Case Name: Mobileframe LLC v. Proctor Productions, Inc.
Case No.: 1-13-CV-255909
On June 27, 2013, plaintiff Mobileframe LLC (“Plaintiff”) entered into a written contract to provide software licenses and professional services on a time and materials basis to defendant Proctor Productions, Inc. (“Defendant”). (See first amended complaint (“FAC”), ¶ 6, exh. A.) According to the contract that is the subject of the FAC, Defendant agreed to pay $17,000 for Plaintiff’s services; however, note 4 of section 2.0 of the contract—entitled “Pricing Proposal”—also provides that:
The license fees quoted for the mobile application is an estimate only based on an assumed 60 hours of labor required to build the application. Actual hours may vary and any additional hours required will increase the license fee at the rate of $200/hour of additional labor required to complete the applications. Reference Section 6.0 below for Scope of Work.
(FAC, exh. A (“Contract”), § 2.0 (“Pricing Proposal), note 4.)

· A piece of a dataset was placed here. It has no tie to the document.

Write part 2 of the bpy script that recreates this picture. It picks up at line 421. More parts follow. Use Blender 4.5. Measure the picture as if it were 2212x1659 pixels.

Note 8 of the Contract states:
This is a time and materials based contract. MobileFrame estimates the professional services will require approximately 36 labor hours, excluding training. Any additional hours required will increase the professional services costs at the rate of $200/hour of additional labor require to complete the scope of effort.
(FAC, exh. A (“Contract”), § 2.0 (“Pricing Proposal), note 8.)
The first amended complaint alleges that “Plaintiff has performed an additional 10 hours of professional services billable, pursuant to notes 4 and 8 of the subject contract, that have not been paid, in the amount of $2,000.00 (Two Thousand dollars).” (FAC, ¶ 14.) Defendant apparently paid the $17,000 specified by the Contract, but, on October 28, 2013, Jen Patterson—the manager of the software project—sent an email that stated “we are not willing to pay any more than we already have.” (FAC, ¶ 15.) Plaintiff asserts that they are entitled to contractual and fraud damages in the amount of $28,800.
On February 18, 2014, the Court sustained the demurrer to the second cause of action of the complaint, stating, “Here, there is no factual basis for the amount of the $28,800 of damages or any damages beyond that of the contractual damages of $2000.”
On February 27, 2014, Plaintiff filed a first amended complaint for breach of contract and fraud, newly alleging that “Plaintiff has sustained damages in the amount of $28,800 as follows: $20,000 software licensing discount (¶ 10 herein), $2,000 labor discount (¶ 11 herein), $2,000 unpaid labor (¶ 14 herein), $1,625 sales commissions paid, also incurred $3,175 in out-of-pocket/reliance damages to estimate, prepare, negotiate and administer this contract.” (FAC, ¶ 22.) Defendant again demurs to the second cause of action for fraud.
Here, the FAC adequately alleges facts with sufficient particularity regarding the amount of damages. It lists precisely what Plaintiffs believe to be the basis for the amount of damages. Further, the FAC alleges that Defendant entered into the contract without any intention of performing the portion of the contract that provides for additional work beyond the estimated 60 hours to be provided at $200 per hour, and reasonably relied on the terms of the contract. The demurrer to the second cause of action on the ground that it fails to allege facts with sufficient particularity, a misrepresentation or justifiable reliance is OVERRULED.
As to the demurrer to the second cause of action on the ground that it fails to allege facts supporting damages, the Court agrees with Defendant that most of the alleged $28,800 in damages cannot be recovered in either fraud or contract. The parties agreed to the terms of the Contract and the FAC specifically alleges that Plaintiff reasonably relied on those terms. Plaintiff may not recover any discounts given to Defendant; both parties are held to the terms of the contract as economic damages. Moreover, the sales commissions and the out-of-pocket/reliance damages to estimate, prepare, and negotiate the contract are not resulting damages. As previously stated in the prior order: “a defrauded party… may not recover benefit-of-the-bargain damages (i.e., damages placing him in the economic position he would have occupied had the representation been true), at least where the recovery is not premised on a specific property actually acquired by the defrauded party.” (Kenly v. Ukegawa (1993) 16 Cal.App.4th 49, 54.) That said, Plaintiff is correct that “a party may not demur to a portion of a cause of action [citation], but suggest that in appropriate circumstances a substantive defect which appears on the face of a complaint, but involves only a portion of a cause of action, may be the subject of a motion to strike.” (PH II, Inc. v. Super. Ct. (Ibershof) (1995) 33 Cal.App.4th 1680, 1681.) The FAC does allege damages as a result of the alleged promise without intent to perform: $2,000 of unpaid labor. Thus, the demurrer to the second cause of action on the ground that it fails to allege facts supporting any damages is OVERRULED.